I'm with the person who wrote, "When life gives you lemons, make limoncello." (Although missing someone might leave a nasty taste in your mouth, it could never lead to bitterness). My other daughter already lives abroad, and though I miss her every day, there are also a thousand reminders that we are (as she put it) connected by 'bonds that oceans cannot break'.

I am so proud of my daughters - watching Shirley Valentine the other night, I was struck by how they are both daring to get out there and taste life before they get old and jaded. It makes me so happy that I have raised young women with guts and confidence. I know they sometimes worry about leaving me on my own, but...

...my turn next?! :^)

A high-heeled life...

I had a very Northern moment this morning as I watched the news. They showed images of a snowy London street with a few brave souls on their way to work, one of whom was a woman in spindly, three-inch heels.
"The daft cow!" I spluttered into my Oatibix. "No wonder people haven't been able to get into work if that's how they're dressed!"

And feeling very superior, I pulled on my walking boots and set off for work. In the car. (The boots were for later).

As I drove along I was still marvelling at the stupidity of setting off into several inches of snow in high heels. Okay, SJP does it on New Year's Eve in the Sex and the City film - but she's also in her pyjamas and a fur coat, never gets mugged, and can eat out every night without getting fat or going bankrupt, so she doesn't count. "Who in their right mind..?" I was thinking.

Then it came to me. This is a woman who lives in London and works in the city. They haven't had snow like this for almost twenty years. She probably doesn't have any flat shoes.

Immediately I felt dreadful for judging her, when she was actually doing her best. What alternative did she have? Perhaps they were her most sensible shoes.
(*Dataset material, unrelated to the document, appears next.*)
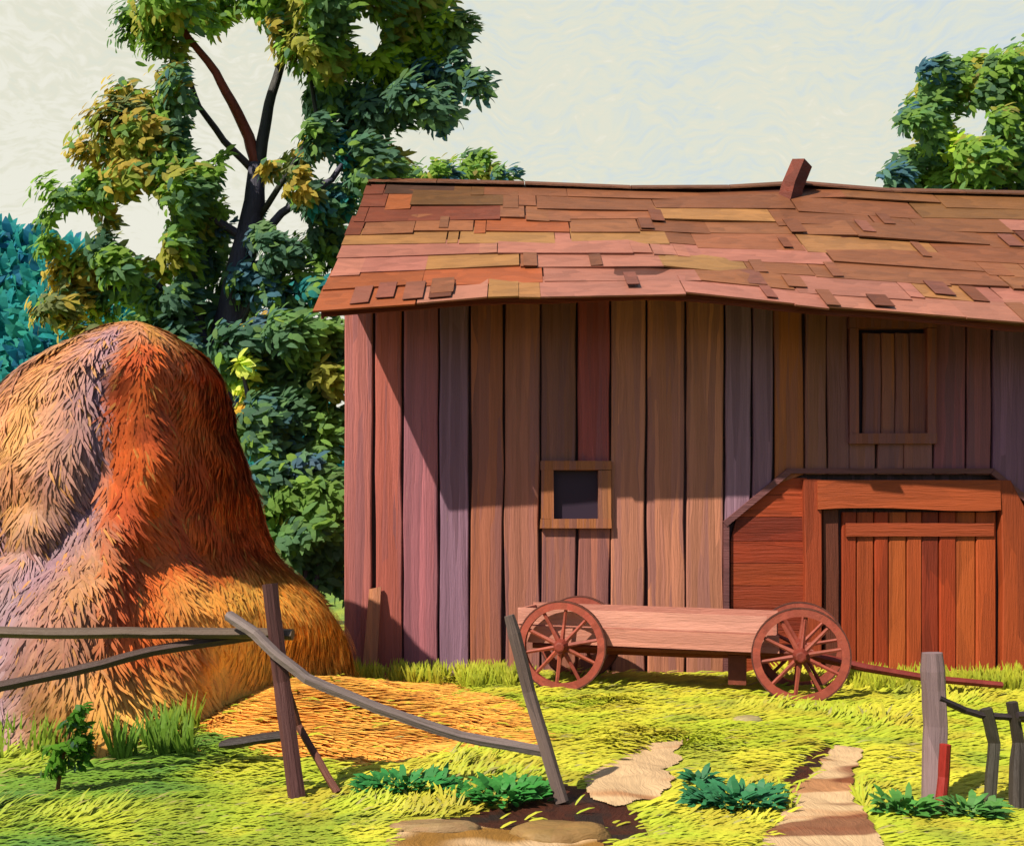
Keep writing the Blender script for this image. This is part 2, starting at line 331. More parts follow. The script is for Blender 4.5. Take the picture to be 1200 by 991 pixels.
# wall planks
edges = [402, 438, 472, 514, 551, 591, 633, 676, 714, 757, 803, 848, 880, 905, 942, 968, 994, 1026, 1058, 1092, 1131, 1161, 1205, 1240, 1278, 1320, 1360, 1410, 1455, 1500, 1520]
bc = {0: (170, 100, 78), 1: (164, 88, 62), 2: (164, 98, 90), 3: (134, 100, 112), 4: (156, 92, 58), 5: (162, 104, 70), 6: (160, 100, 66), 7: (160, 96, 66), 8: (176, 116, 76), 9: (174, 114, 74), 10: (170, 110, 72),
      11: (142, 104, 116), 12: (126, 92, 104), 13: (156, 92, 42), 14: (136, 88, 56), 15: (136, 84, 66), 16: (140, 90, 64), 17: (130, 80, 62), 18: (138, 84, 64), 19: (130, 72, 66), 20: (130, 76, 70), 21: (128, 86, 94)}
PK = .90
wall = MB()
DT = 556                                        # top of the doorway
for i in range(len(edges) - 1):
    a, b = edges[i], edges[i + 1]; c = vary(S(*bc.get(i, (140, 90, 70)), PK), .07)
    gapj = U(.006, .02); yj = WY + U(-.022, .004); c = (c[0] * .99, c[1] * 1.04, c[2] * (1.55 if i not in (3, 11, 12) else 1.15), 1)
    xl, xr = wx(a) + gapj, wx(b) - gapj
    top = roofpt(wx((a + b) / 2) , (WY - EY) / (RY - EY)).z - .07
    def bottom(px):
        if px < 848: return -.05
        if px < 920: return wz(612 + (DT - 612) * (px - 848) / 72)
        if px < 1160: return wz(DT)
        if px < 1232: return wz(DT + (612 - DT) * (px - 1160) / 72)
        return -.05
    segs = [(bottom(a + .5), bottom(b - .5), top, top)]
    if i in (6, 7): segs = [(-.05, -.05, wz(616), wz(616)), (wz(544), wz(544), top, top)]; upc = S(*((128, 84, 70) if i == 6 else (150, 74, 72)), PK)
    if i in (16, 17, 18): segs = [(segs[0][0], segs[0][1], wz(514), wz(514)), (wz(380), wz(380), top, top)]
    for (zl, zr, tl, tr_) in segs:
        if i in (6, 7) and zl > 1: c = upc
        n = 9; pl = []; pr = []; ph = U(0, 9)
        for k in range(n):
            t = k / (n - 1); zz = zl + (tl - zl) * t; w_ = .026 * noise.noise(Vector((ph, zz * .9, 0)))
            pl.append((xl + w_, zz)); pr.append((xr + w_ + .016 * noise.noise(Vector((zz * 1.2, ph, 3))), zr + (tr_ - zr) * t))
        wall.plank(pl, pr, yj - .03, WY + .02, c)
DK = S(60, 40, 40, .9)
# side, back walls and gables, one board skin each
for (x_, c_) in ((WX0 + .012, S(120, 78, 60)), (WX1, S(120, 78, 60))):
    n = 26
    for k in range(n):
        y0 = WY + .03 + (2 * (RY - WY) - .06) * k / n; y1 = WY + .03 + (2 * (RY - WY) - .06) * (k + 1) / n - .01
        ym = (y0 + y1) / 2; t = (ym - EY) / (RY - EY); t = t if t <= 1 else 2 - t
        zt = roofpt(x_, t).z - .05
        wall.box(x_, x_ + .03, y0, y1, -.05, zt, vary(c_, .15))
wall.box(WX0, WX1, 2 * RY - WY, 2 * RY - WY + .03, -.05, 4.4, S(110, 75, 60))
# dark sheets behind the front boards stand in for shade in the gaps
zb = wz(DT) + .06
for (x0, x1, z0, z1) in ((WX0 + .05, wx(640), -.03, 4.5), (wx(640), wx(706), -.03, wz(618)), (wx(640), wx(706), wz(540), 4.5), (wx(706), wx(846), -.03, 4.5), (wx(846), wx(1234), wz(DT) + .45, 4.5), (wx(1234), WX1, -.03, 4.5)):
    wall.box(x0, x1, WY + .05, WY + .065, z0, min(z1, 4.35), DK)
wall.build('wall', M_plank, barn)
# roof
rf = MB()
ncourse = 9
x_left = wx(375, EY); x_right = 9.7
def rcol(px, t):
    left = px < 520; a = noise.noise(Vector((px * .006, t * 5.0, 1.2))); r = R()
    pink = S(212, 138, 118, .42); org = S(204, 108, 56, .38); och = S(208, 150, 88, .40); brn = S(170, 104, 64, .36); brn2 = S(192, 120, 78, .36); red = S(160, 76, 52, .33); dk = S(100, 66, 48, .33)
    if px < 470 + 40 * a:
        base = org if t < .28 else (pink if t < .62 else (red if t < .8 else dk if px > 440 else red))
    elif t < .24: base = pink if px > 600 else (org if px < 560 else och)
    elif t < .42: base = (och if px < 560 else (pink if px < 860 else brn2))
    elif t < .62: base = och if px < 780 else (brn2 if px < 900 else dk if R() < .35 else brn)
    elif t < .82: base = brn2 if px < 900 else brn
    else: base = S(168, 112, 60, .33) if px > 950 else (brn if px > 560 else S(150, 100, 50, .33))
    if r < .22: base = random.choice([brn2, och, pink, brn, org])
    return vary(mixc(base, brn2, .05 + .1 * abs(a)), .10)
for side in (0, 1):
    for k in range(ncourse):
        t0 = k / ncourse - .012; t1 = (k + 1) / ncourse + .03; x = x_left + U(-.05, .02)
        if side == 1: t0 = max(t0, -.01)
        while x < x_right:
            w = U(.12, .35) if R() < .42 else U(.5, 1.9); x2 = min(x + w, x_right)
            px = 600 + F * x / (EY + (RY - EY) * (t0 + t1) / 2)
            c = rcol(px, (t0 + t1) / 2); j = U(-.025, .02); lf = U(.024, .034)
            tt0, tt1 = t0 + j, min(t1, 1.0)
            xl = x + (U(-.02, .02)); xe = x2 - .006
            def P(xx, t, l):
                p = roofpt(xx, max(t, -.06) if t < 0 else t, l)
                if side: p = Vector((p.x, 2 * RY - p.y, p.z))
                return p
            A, B, C_, D = P(xl, tt0, lf), P(xe, tt0, lf), P(xe, tt1, .012), P(xl, tt1, .012)
            a_, b_, c2, d_ = P(xl, tt0, lf - .02), P(xe, tt0, lf - .02), P(xe, tt1, .0), P(xl, tt1, 0)
            rf.hexa([a_, b_, c2, d_, A, B, C_, D] if not side else [b_, a_, d_, c2, B, A, D, C_], c)
            x = x2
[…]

I began thinking about shoes-as-metaphor. My walking boots have only been used about three times (I have nobody to walk with). Most of the time I wear flat shoes, which are practical and comfortable. When I went out last weekend, I had very little choice - either the heels I can walk in, or the higher heels I'm saving for when I have a nice arm to hang onto...

My flat, practical shoes reflect how I've lived my life over the last few years. I've been quite limited in my life choices, having someone fairly dependent on me. I haven't been able to fly off on exotic holidays, or even have exotic relationships. My life has been solid, samey and slightly Sad. It took a lot of persuasion for me even to buy heels. My daughter runs a shoe department, so was bound to win in the end, ignoring my pathetic pleas that I didn't need to waste money on shoes I would never wear because nobody ever asked me out. She rightly told me that was ridiculous, and I ended up with two lovely pairs - one almost unworn - of lovely, shiny shoes. One black, because I usually insist on everything I buy going with everything else, to save money, and one in a lurid, Hooker's Red (wouldn't that be a great name for a Dulux paint?) which I bought because - well, they're gorgeous. I've never let myself fall for a pair of shoes before, but maybe Carrie Bradshaw's getting to me just a little.

I've still never worn them, though, Just as I've never booked that holiday in South America, or the Norwegian cruise, or the cottage in the Cotswolds. I haven't been able to do Impulse Living for a long time, and I've lost the habit. I have to say, my life feels less... colourful this way. I've decided it's time to reconnect with my old dreams - and dream some new ones. I need to live a high-heeled life now and again.

I wonder about the woman I saw picking her way through a snowy London this morning. Does she ever yearn for a bit more boredom in her life? Fewer high-powered meetings, a day food-shopping, a night at the pub? Does she feel she has to keep up appearances or lose her job in the current climate?

Will she learn from this week? Will she perhaps buy a cheap pair of flat shoes and use them to walk safely to work tomorrow, keeping them in her wardrobe as a reminder of the Great Snow; the week people stopped scurrying around and built snowmen in the parks?

And will she ever wonder why she didn't join them, just for a day?

Tuesday 3 February 2009

Sonnet (written at a poetry evening)

Shall I compare thee to a winter’s night?
Thou art more frigid, and more obdurate.
After that weekend on the Isle of Wight,
Ten minutes with you would be too long a date.
You looked so hot - I thought you such a find!
But sadly learned my every hope was dashed
When every time I kissed you, you declined,
And told me that you feared for your moustache.
My memories of summer will not fade;
I’ve put the pictures on my Facebook page.
Too late, my love, your reputation’s made -
A war on your good name I now shall wage.
So long as people surf the Internet,
Thus long will last your shame, and your regret.